Posted On September 18, 2019 | 11:42 am | by ostmannj01 | Permalink
Vera Klontza-Jaklova develops a method to find remnants of the island’s Arabic period

Vera Klontza-Jaklova, head of classical archaeology at Masaryk University, was a recent fellow in Byzantine Studies. Her research report, “Crete in the Period of Arab Expansion (7th–10th Century): An Island and Period Full of People and Questions,” outlined plans to uncover new historical and archaeological evidence for a crucial chapter in the Byzantine world.

 

Q&A with Vera Klontza-Jaklova 

Why does the island of Crete matter for Byzantine studies, particularly between the 7th and 10th centuries?

Crete is something of a hub or crossroads in the eastern Mediterranean. Whoever controlled Crete could control almost all the Mediterranean basin, including a big part of its western half. During this period, Crete was just in the zone where Byzantine and Arabic interests were clashing. It’s very important to know what was happening in the Arabic period, to compare it with similar periods on the island or in the region. 
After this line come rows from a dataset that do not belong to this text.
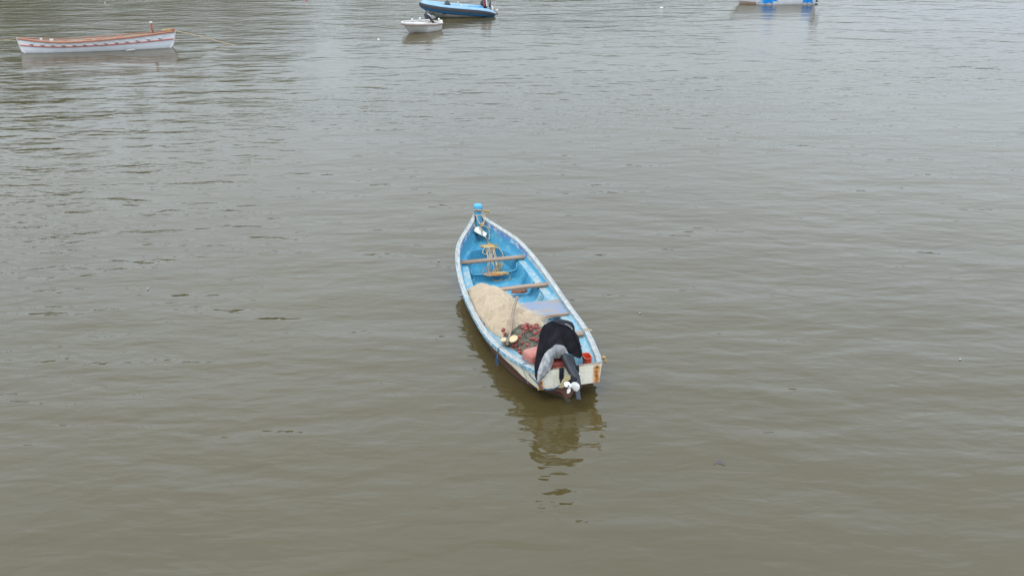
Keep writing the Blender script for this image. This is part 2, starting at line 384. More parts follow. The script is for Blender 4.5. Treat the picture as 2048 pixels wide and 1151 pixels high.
# ================================================================== the blue fishing boat
LEN = 6.34
HB = smooth_tab([(0, .54), (.32, .635), (.55, .683), (.78, .73), (1.0, .778), (1.25, .818), (1.48, .855), (1.71, .88), (2.0, .895), (2.4, .905), (2.87, .908), (3.34, .905), (3.8, .89), (4.27, .855), (4.73, .795), (5.2, .69), (5.43, .595), (5.66, .46), (5.89, .31), (6.1, .175), (6.34, .045)])
WL = smooth_tab([(0, .05), (.12, .13), (.25, .24), (.43, .40), (.79, .58), (1.17, .685), (1.64, .755), (2.2, .78), (3.0, .79), (3.8, .77), (4.5, .70), (5.0, .55), (5.5, .32), (6.0, .08), (6.34, .02)])
ZB = smooth_tab([(0, .275), (.5, .29), (.92, .305), (1.4, .28), (1.9, .25), (2.6, .225), (3.5, .225), (4.5, .29), (5.5, .42), (6.34, .55)])
def gz(u):
    t = max(0, min(1, u / LEN)); return .623 * (1-t) * (1-2*t) + 4 * .366 * t * (1-t) + .975 * t * (2*t-1)
hbf = lambda u: interp(HB, u)
def hull_prof(u):
    hb, g, wl, zb = hbf(u), gz(u), interp(WL, u), interp(ZB, u)
    e = np.interp(u, [0, 1.0, 1.8], [.10, .22, .55]); p = np.interp(u, [0, .3, 1.2, 2], [3.2, 2.2, 1.1, .9])
    zt = g - .055; vt = hb - .012; vb = wl + (vt - wl) * max(zb / zt, .05) ** e
    pts = []
    for k in range(4):
        z = zt + (zb - zt) * k / 3; pts.append((vb + (vt - vb) * (z - zb) / (zt - zb), z))
    for k in range(1, 6):
        s_ = 1 - k / 5; pts.append((wl + (vb - wl) * s_ ** p, zb * s_))
    kd = -.26 * min(1, 1 - .8 * max(0, (u - 5) / 1.34)); kd = kd if u > .6 else -.26 + .10 * (0.6 - u)
    for k in range(1, 4): pts.append((wl * (1 - k / 3) + .012 * (k == 3), kd * (k / 3) ** .7))
    r = []
    for v, z in pts:
        uu = u - .42 * max(0, (u - 4.6) / 1.74) ** 2 * (g - z); r.append((uu, v, z))
    return r
RZ = math.pi / 2 + ANG
BO = (ST.x, ST.y, 0)
boat = thing('fishing_boat', 'blue and cream open wooden fishing boat with brown bottom, moored in mid water', 'boat', BO, RZ)
US = [0, .06, .12, .2, .3, .43, .6, .8, 1.0, 1.25, 1.5, 1.8, 2.1, 2.5, 2.9, 3.3, 3.7, 4.1, 4.5, 4.8, 5.1, 5.35, 5.6, 5.8, 6.0, 6.15, 6.34]
b = MB()
R_, L_ = [], []
for u in US:
    q = hull_prof(u); L_.append([(a, v, z) for a, v, z in q]); R_.append([(a, -v, z) for a, v, z in q])
mf = lambda i, j: 0 if j < 3 else 1
b.grid(L_, mats=mf, flip=True); b.grid(R_, mats=mf)
q = hull_prof(0)[3:]                                    # brown closing face under the transom
b.add([(0, v, z) for a, v, z in q] + [(0, -v, z) for a, v, z in q[::-1]], [tuple(range(2 * len(q)))], 1)
q = hull_prof(6.34)
b.grid([[(a + .012, v, z) for a, v, z in q], [(a + .03, 0, z) for a, v, z in q]], 0); b.grid([[(a + .012, -v, z) for a, v, z in q], [(a + .03, 0, z) for a, v, z in q]], 0, flip=True)
b.build('hull', [M['cream'], M['brown']], boat, 40)
# stern keel shoe
MB().box((.02, .02, -.03), (.22, .09, .13), bev=.012).build('keel_shoe', M['brown'], boat)
# transom
b = MB(); T = .035
b.prism([(-.004, .532, .60), (-.004, .505, .275), (-.004, -.505, .275), (-.004, -.532, .60)], (-T, 0, 0))
b.build('transom', M['transom'], boat, 30)
b = MB(); b.box((-.010, 0, .601), (.058, 1.05, .008), bev=.003); b.build('transom_cap', M['pole'], boat)
b = MB(); b.box((-.040, 0, .505), (.004, 1.0, .004)); b.build('seam', M['cream'], boat)
for v, z in ((-.455, .555), (-.452, .405), (.462, .40)):
    MB().lathe([(0, .012), (.014, .010), (.021, .002), (.021, -.01)], (-.041, v, z), (-1, 0, 0), 8).build('bolt', M['rust'], boat)
# gunwales
us = list(np.linspace(-.02, 6.30, 64))
for sgn in (1, -1):
    rows = []
    for i, u in enumerate(us):
        h, g = hbf(max(u, 0)), gz(u); d = .004 * noise.noise((u * 3, sgn, 0))
        wd = .082 if u < 5.5 else max(.02, min(.082, h * .42))
        rows.append([(u, sgn * (h + .014 + d), g - .075), (u, sgn * (h + .016 + d), g - .030), (u, sgn * (h + .008), g - .006 + d), (u, sgn * (h - .018), g + .002 + d), (u, sgn * (h - .020), g - .004 + d), (u, sgn * (h - .023), g + .002 + d),
                     (u, sgn * (h - wd * .7), g + .001), (u, sgn * (h - wd), g - .008), (u, sgn * (h - wd), g - .04), (u, sgn * (h - .02), g - .075)])
    b = MB(); b.grid(rows, closed=True, flip=(sgn > 0), mats=lambda i, j: 1 if j in (0, 1) else 0)
    n = len(rows[0]); b.f.append(tuple(range(n))); b.m.append(0)
    b.build('gunwale', [M['rail'], M['railside']], boat, 50)
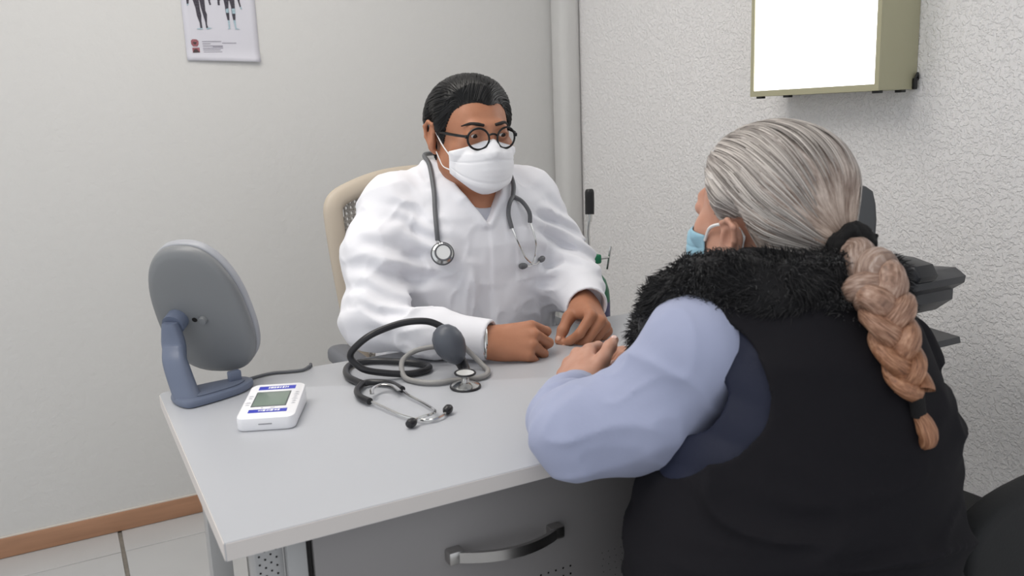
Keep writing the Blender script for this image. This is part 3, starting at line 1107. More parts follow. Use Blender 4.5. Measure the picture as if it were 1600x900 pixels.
# ------------------------------------------------------------------ doctor's swivel chair
m_tan = mat('tan_plastic', (186, 174, 158), 0.45)
m_gplate = mat('grey_perforated_plastic', (150, 146, 140), 0.5)
m_arm = mat('armrest_grey', (104, 106, 112), 0.5)
m_seatf = mat('seat_fabric_dark', (50, 50, 52), 0.8)
oc_ = thing('office_chair', 'tan framed office chair with a perforated back behind the doctor', 'chair', (0.79, 1.78, 0))


def backpt(xx, zz):
    """curved, slightly raked chair back"""
    return (0.79 + xx, 1.885 + 0.16 * (zz - 0.55) - 0.10 * (xx / 0.25) ** 2 * 0.5, zz)


prof = [(-0.195, 0.56), (-0.218, 0.70), (-0.232, 0.85), (-0.238, 0.97), (-0.232, 1.017), (-0.19, 1.040), (-0.10, 1.062), (0.0, 1.068), (0.10, 1.062), (0.19, 1.040), (0.232, 1.017), (0.238, 0.97), (0.232, 0.85), (0.218, 0.70), (0.195, 0.56), (0.10, 0.545), (-0.10, 0.545)]
MB().tube([backpt(*p) for p in prof], 0.013, 14, 5, True, flat=1.75).build('back_frame', m_tan, oc_, True, ang=None)
b = MB()
v, f = [], []
pit = 0.0125
nx, nz = 36, 38
for i in range(nx):
    for j in range(nz):
        xc = (i - nx / 2 + 0.5) * pit * 0.99
        zc = 0.567 + j * pit
        lim = np.interp(zc, [0.56, 0.7, 0.85, 0.97, 1.03, 1.05], [0.19, 0.205, 0.22, 0.225, 0.19, 0.08])
        if abs(xc) > lim or zc > 1.047:
            continue
        base = len(v)
        hpt = pit / 2
        sq = [(1, 0), (1, 1), (0, 1), (-1, 1), (-1, 0), (-1, -1), (0, -1), (1, -1)]
        for q in sq:
            v.append(backpt(xc + q[0] * hpt, zc + q[1] * hpt))
        for q in range(8):
            a = math.pi / 4 * q
            rr = 0.0037
            v.append(backpt(xc + rr * math.cos(a), zc + rr * math.sin(a)))
        for q in range(8):
            l = (q + 1) % 8
            f.append((base + q, base + l, base + 8 + l, base + 8 + q))
b.add(v, f)
b.build('perforated_panel', m_gplate, oc_, True, solid=0.004)
MB().prism([(p[0] + 0.79, p[1] + 1.74) for p in rrect(0.46, 0.42, 0.08)], 0.42, 0.49, 0.02, None, 3).build('seat', m_seatf, oc_, True)
for sx in (-1, 1):
    ar = MB().prism([(p[0] + 0.79 + sx * 0.262, p[1] + 1.765) for p in rrect(0.058, 0.24, 0.028)], 0.664, 0.70, 0.012, None, 3).build('armrest', m_arm, oc_, True)
    MB().tube([(0.79 + sx * 0.24, 1.80, 0.44), (0.79 + sx * 0.275, 1.81, 0.52), (0.79 + sx * 0.262, 1.80, 0.67)], 0.016, 10).build('armrest_post', m_arm, ar)
MB().box((0.79, 1.90, 0.49), (0.09, 0.05, 0.16), 0.01).build('back_bracket', m_blackp, oc_, True)
MB().lathe([(0, 0.08), (0.03, 0.08), (0.03, 0.25), (0.018, 0.25), (0.018, 0.43), (0, 0.43)], 20, M4(np.eye(3), (0.79, 1.76, 0))).build('gas_column', m_blackp, oc_, True)
for k in range(5):
    a = 2 * math.pi * k / 5 + 0.3
    e = (0.79 + 0.27 * math.cos(a), 1.76 + 0.27 * math.sin(a))
    lg = MB().tube([(0.79, 1.76, 0.11), (0.79 + 0.14 * math.cos(a), 1.76 + 0.14 * math.sin(a), 0.10), (e[0], e[1], 0.075)], [0.025, 0.02, 0.014], 10).build('base_leg', m_blackp, oc_, True)
    MB().lathe([(0, -0.02), (0.022, -0.02), (0.027, -0.012), (0.027, 0.012), (0.022, 0.02), (0, 0.02)], 16, frame((e[0], e[1], 0.0275), z=(-math.sin(a), math.cos(a), 0))).build('castor', m_blackp, lg)

# ------------------------------------------------------------------ visitor chairs
m_cblack = mat('black_upholstery', (24, 25, 27), 0.7, bump=(220, 0.15, 0.002))
m_cframe = mat('black_steel_tube', (20, 20, 22), 0.4)


def visitor_chair(loc, rz, label, top):
    t = thing('visitor_chair', label, 'chair', loc, (0, 0, rz), 'black visitor chairs')
    MB().prism(rrect(0.46, 0.44, 0.07), 0.41, 0.465, 0.018, None, 3).build('seat', m_cblack, t)
    if top:
        V = []
        outb = []
        for i in range(40):
            a = 2 * math.pi * i / 40
            c, s_ = math.cos(a), math.sin(a)
            outb.append((0.25 * math.copysign(abs(c) ** 0.55, c), (top - 0.46) / 2 * math.copysign(abs(s_) ** 0.62, s_)))
        MBx = M4(np.array(((1.0, 0, 0), (0, 0, -1.0), (0, 1.0, 0))), (0, -0.23, (top + 0.46) / 2))
        b = MB()
        b.prism(outb, -0.022, 0.022, 0.014, MBx, 3)
        b.build('backrest', m_cblack, t)
    for sx in (-1, 1):
        MB().tube([(sx * 0.20, -0.22, 0.005), (sx * 0.20, -0.21, 0.42), (sx * 0.20, -0.225, 0.56)] if top else [(sx * 0.20, -0.19, 0.005), (sx * 0.20, -0.17, 0.42)], 0.011, 10).build('leg', m_cframe, t)
        MB().tube([(sx * 0.20, 0.20, 0.005), (sx * 0.20, 0.18, 0.42)], 0.011, 10).build('leg', m_cframe, t)
    return t


visitor_chair((1.245, 0.90, 0), math.radians(2), 'empty black upholstered chair beside the patient against the stucco wall', 0.668)
visitor_chair((0.79, 0.66, 0), 0, 'black upholstered stool carrying the seated patient', None)
# ------------------------------------------------------------------ people: shared builders
def loft(rows, ex=2.3):
    R = np.array(rows, float)

    def f(P):
        z = P[:, 2]
        cx, cy, a, b = (np.interp(z, R[:, 0], R[:, k]) for k in (1, 2, 3, 4))
        q = (np.abs((P[:, 0] - cx) / a) ** ex + np.abs((P[:, 1] - cy) / b) ** ex) ** (1 / ex)
        d = (q - 1) * np.minimum(a, b) * 0.9
        return np.maximum(np.maximum(d, z - R[-1, 0]), R[0, 0] - z)
    return f


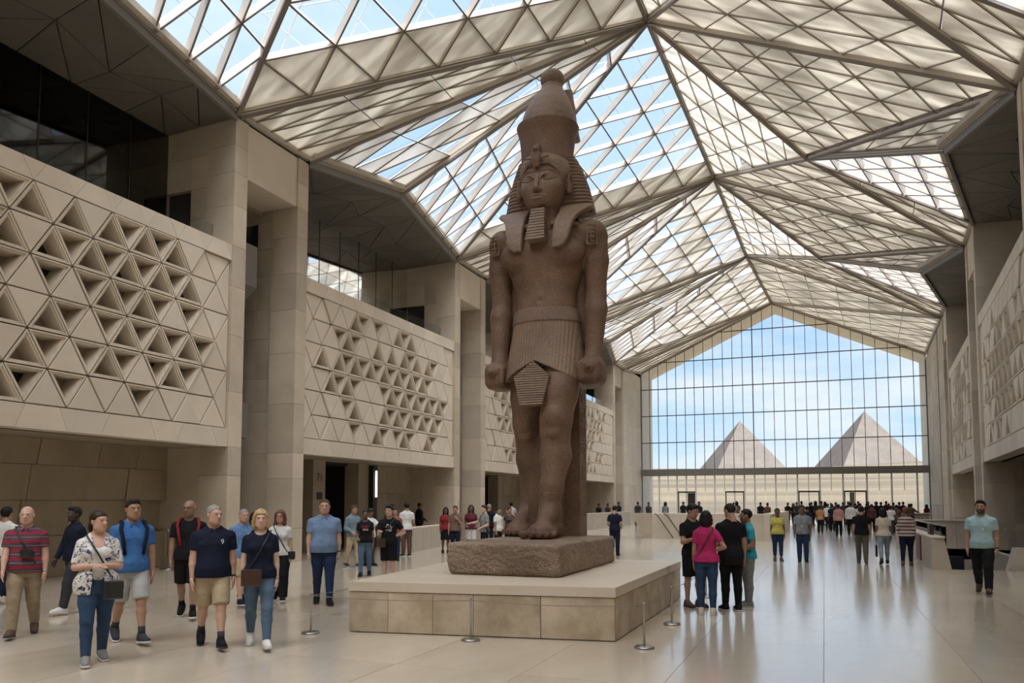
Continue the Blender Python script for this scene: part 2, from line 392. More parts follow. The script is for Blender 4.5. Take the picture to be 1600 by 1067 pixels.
def soffit_pts(sd, y0, y1, apex):
    E = []
    n = 6
    ya = y0 + apex[0]
    for i in range(n + 1):
        y = y0 + (y1 - y0) * i / n
        if i == 0 or i == n: E.append((0.0, y))
        else:
            t = (y - y0) / (ya - y0) if y < ya else (y1 - y) / (y1 - ya)
            E.append((-apex[1] * t, y))
    return E
def bay_unit(sd, y0, y1, label, opens, darks, seed, back, ends=True):
    ang = math.atan(.06) if sd.g > 0 else 0
    if sd.g < 0: screen_panel((XL, y0, PAN_Z0), 0, y1 - y0, opens, darks, label, seed)
    else: screen_panel((xr(y1), y1, PAN_Z0), PI - ang, (y1 - y0) / math.cos(ang), opens, darks, label, seed)
    R = sd.root
    # gallery above the screen
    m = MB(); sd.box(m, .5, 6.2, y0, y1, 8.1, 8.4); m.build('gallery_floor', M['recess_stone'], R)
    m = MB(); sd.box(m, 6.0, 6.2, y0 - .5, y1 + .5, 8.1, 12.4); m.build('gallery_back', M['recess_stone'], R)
    npn = 8; w = (y1 - y0) / npn
    for k in range(npn):
        m = MB(); sd.box(m, 2.3, 2.33, y0 + k * w + .012, y0 + (k + 1) * w - .012, 8.2, 11.9); m.build('gallery_pane', M['dark_glass'], R)
        if k: m = MB(); sd.box(m, 2.29, 2.36, y0 + k * w - .014, y0 + k * w + .014, 8.2, 11.9); m.build('gallery_mullion', M['dark_metal'], R)
    m = MB(); sd.box(m, .66, .69, y0, y1, 8.4, 9.15); m.build('gallery_balustrade', M['clear_glass'], R)
    # soffit of triangular metal panels, edge pushed out into the hall
    ap = (3.15, 1.35)
    E = soffit_pts(sd, y0, y1, ap); E.insert(next(i for i, e in enumerate(E) if e[1] > y0 + ap[0]), (-ap[1], y0 + ap[0]))
    n = len(E)
    G = [(2.45, y0 + (y1 - y0) * i / (n - 1)) for i in range(n)]
    Md = [((E[i][0] + G[i][0]) / 2 + (.25 if i % 2 else -.2), (E[i][1] + G[i][1]) / 2 + (.2 if i % 2 else -.1)) for i in range(n)]
    Md[0] = ((E[0][0] + G[0][0]) / 2, y0); Md[-1] = ((E[-1][0] + G[-1][0]) / 2, y1)
    tris = []
    for i in range(n - 1):
        for A, B in ((E, Md), (Md, G)):
            if i % 2: tris += [(A[i], A[i + 1], B[i]), (A[i + 1], B[i + 1], B[i])]
            else: tris += [(A[i], B[i + 1], B[i]), (A[i], A[i + 1], B[i + 1])]
    for t in tris:
        q = tri_inset(t, .012); zz = 11.98
        zf = lambda p: 11.98 - .12 * max(0, min(1, (p[0] + .5) / 3)) + (.0)
        MB().prism([sd.P(p[0], p[1], zf(p)) for p in q], (0, 0, .06)).build('soffit_panel', M['soffit_metal'], R)
    m = MB()
    m.prism([sd.P(e[0], e[1], 12.06) for e in E] + [sd.P(6.2, y1, 12.06), sd.P(6.2, y0, 12.06)], (0, 0, .25)); m.build('gallery_roof', M['dark_metal'], R)
    for a, b in ((0, E.index((-ap[1], y0 + ap[0]))), (E.index((-ap[1], y0 + ap[0])), n - 1)):
        MB().bar(sd.P(E[a][0] - .04, E[a][1], 12.05), sd.P(E[b][0] - .04, E[b][1], 12.05), .10, .34).build('eave_fascia', M['grey_metal'], R)
        MB().bar(sd.P(E[a][0] - .14, E[a][1], 12.24), sd.P(E[b][0] - .14, E[b][1], 12.24), .26, .16).build('eave_gutter', M['beam_light'], R)
    # recess under the screen
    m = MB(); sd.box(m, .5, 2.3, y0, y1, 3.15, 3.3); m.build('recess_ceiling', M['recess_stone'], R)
    if back == 'slabs':
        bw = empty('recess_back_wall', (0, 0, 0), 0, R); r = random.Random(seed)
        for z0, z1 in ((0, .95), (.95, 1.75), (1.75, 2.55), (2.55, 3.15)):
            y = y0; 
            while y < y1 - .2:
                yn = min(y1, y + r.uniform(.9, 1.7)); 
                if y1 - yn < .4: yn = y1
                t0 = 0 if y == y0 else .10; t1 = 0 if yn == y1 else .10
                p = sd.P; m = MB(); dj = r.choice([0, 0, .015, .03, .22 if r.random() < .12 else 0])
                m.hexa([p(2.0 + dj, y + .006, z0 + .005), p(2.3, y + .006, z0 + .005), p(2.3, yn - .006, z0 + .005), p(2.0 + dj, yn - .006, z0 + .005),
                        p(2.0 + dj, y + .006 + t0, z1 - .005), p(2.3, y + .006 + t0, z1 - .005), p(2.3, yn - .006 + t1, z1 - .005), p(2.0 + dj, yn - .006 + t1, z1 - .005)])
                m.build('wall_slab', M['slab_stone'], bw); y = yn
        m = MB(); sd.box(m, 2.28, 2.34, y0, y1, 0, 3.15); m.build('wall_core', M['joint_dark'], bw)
    elif back == 'doors':
        segs = [(0, 2.9, 0), (2.9, 3.6, 1), (3.6, 4.3, 0), (4.3, 5.7, 2), (5.7, 6.3, 1), (6.3, 10.3, 3)]
        for a, b, k in segs:
            a = y0 + a; b = min(y1, y0 + b)
            if k == 1: m = MB(); sd.box(m, 1.7, 2.3, a, b, 0, 3.15); m.build('recess_pier', M['recess_stone'], R)
            elif k == 3:
                bw = empty('recess_back_wall', (0, 0, 0), 0, R); nn = 4
                for q in range(nn):
                    for z0, z1 in ((0, 1.0), (1.0, 2.05), (2.05, 3.15)):
                        m = MB(); sd.box(m, 2.0, 2.3, a + (b - a) * q / nn + .005, a + (b - a) * (q + 1) / nn - .005, z0 + .005, z1 - .005); m.build('wall_slab', M['recess_stone'], bw)
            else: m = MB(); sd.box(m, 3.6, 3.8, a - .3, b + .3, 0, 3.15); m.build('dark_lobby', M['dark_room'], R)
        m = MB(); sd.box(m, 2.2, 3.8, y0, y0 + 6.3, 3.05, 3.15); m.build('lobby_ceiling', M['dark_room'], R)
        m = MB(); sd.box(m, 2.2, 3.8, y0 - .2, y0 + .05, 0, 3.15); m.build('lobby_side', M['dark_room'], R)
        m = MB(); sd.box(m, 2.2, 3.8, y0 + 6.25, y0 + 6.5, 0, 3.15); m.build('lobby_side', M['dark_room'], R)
    # solid ground storey core behind the recess so no daylight leaks in
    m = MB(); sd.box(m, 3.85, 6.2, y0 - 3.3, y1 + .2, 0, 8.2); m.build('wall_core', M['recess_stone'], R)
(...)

Crete was part of the eastern Roman Empire, which we call the Byzantine Empire. From the mid-7th century, Arabs from Egypt and the Near East started raiding the island. Then in the beginning of the 9th century, Arab fugitives from Córdoba left Spain. They were not wanted in North Africa, in Sicily, in Alexandria. In the early 820s, they were forced to move again. Crete was probably their only option: it was relatively close, and the currents and wind helped them. We think about 3,000 people landed in southern Crete. Step by step, they moved through the island, probably destroying the capital and besieging what is now Heraklion. They established an Islamic state called the Emirate of Crete, which operated for almost 150 years.

Of course, Constantinople was not happy. There were campaigns to get this island back until 961, when Crete was reconquered by Nikephoros Phokas, who later became a Byzantine emperor.  

 

What makes the 9th and 10th centuries in particular an archaeological mystery?

This period is archaeologically and historically quite empty. We lack archaeological sources, and we don’t have a representative number of historical sources, which are themselves fragmentary and sometimes contradictory. But we know there were people living on Crete then. Historical sources describe trading and political and cultural activities.

Typically we identify people archaeologically by the traces they have left in the landscape. First there is immobile material culture: settlements, churches, graves. Then we have mobile material culture: pottery, tools, jewelry, coins, art, lead seals in the Byzantine period, human and animal bones. But except coins, we have found almost nothing from the Arabic period. It’s one big scientific question mark. The 9th and 10th centuries are something of an archaeological vacuum.

 

Why don’t we see much archaeological evidence of these people? 

One reason is that we cannot always recognize the material culture because it is continuous with the previous and following periods. Also, Byzantine archaeology is quite a new field, started in the 1990s. For comparison, the archaeology of Minoan Crete has been developing for more than century. The Byzantine period hasn’t been the target of archaeological research in Crete. Everybody was looking for the Bronze Age and later the classical Greek period.

Another potential reason is that the settlement pattern changed, and people left typical habitation zones. On Crete, people mainly lived on the coast. In dangerous periods, they tended to move to the mountains, to strategically placed spots where they could be safe. Cretans have used these tactics throughout history (for example, the Late Bronze Age, WWII). 

A final possibility is that a big part of the material culture was destroyed in the Middle Ages. Sources say Nikephoros Phokas ordered soldiers to collect everything. A huge amount of loot was displayed in a triumphal march in Constantinople. Another hypothesis is that Christians damaged everything Islamic, including mosques or simple graves. That’s why one of my goals is to create a method for finding the people of the 9th and 10th century on Crete.

 

How have you worked on that method at Dumbarton Oaks?

I made a huge effort to read both Arabic and Byzantine sources and critically combine what they say. I also worked on predictive models of habitation patterns. After starting the fellowship, I was awarded a grant from the Czech Academy of Sciences to develop an absolute chronology of this time period on Crete. It seems very simple, but it’s something we don’t have, and we need it. It is the first step.

Another of my goals is to bring historians and archaeologists together. It is the way. Right now, communication is not at a good level. We are using different sources and asking different questions. So I consulted with other Byzantine fellows and experts who are historians or philologists: Christos Simelidis, Thomas Arentzen, Dan Caner, Alberto Bardi, Mike McCormick, Mary Talbot, and others. 

Here at Dumbarton Oaks, you can be part of one continual brainstorming. I am convinced that to stay here for one year can reshape how you think about your field and start a new chapter of your career.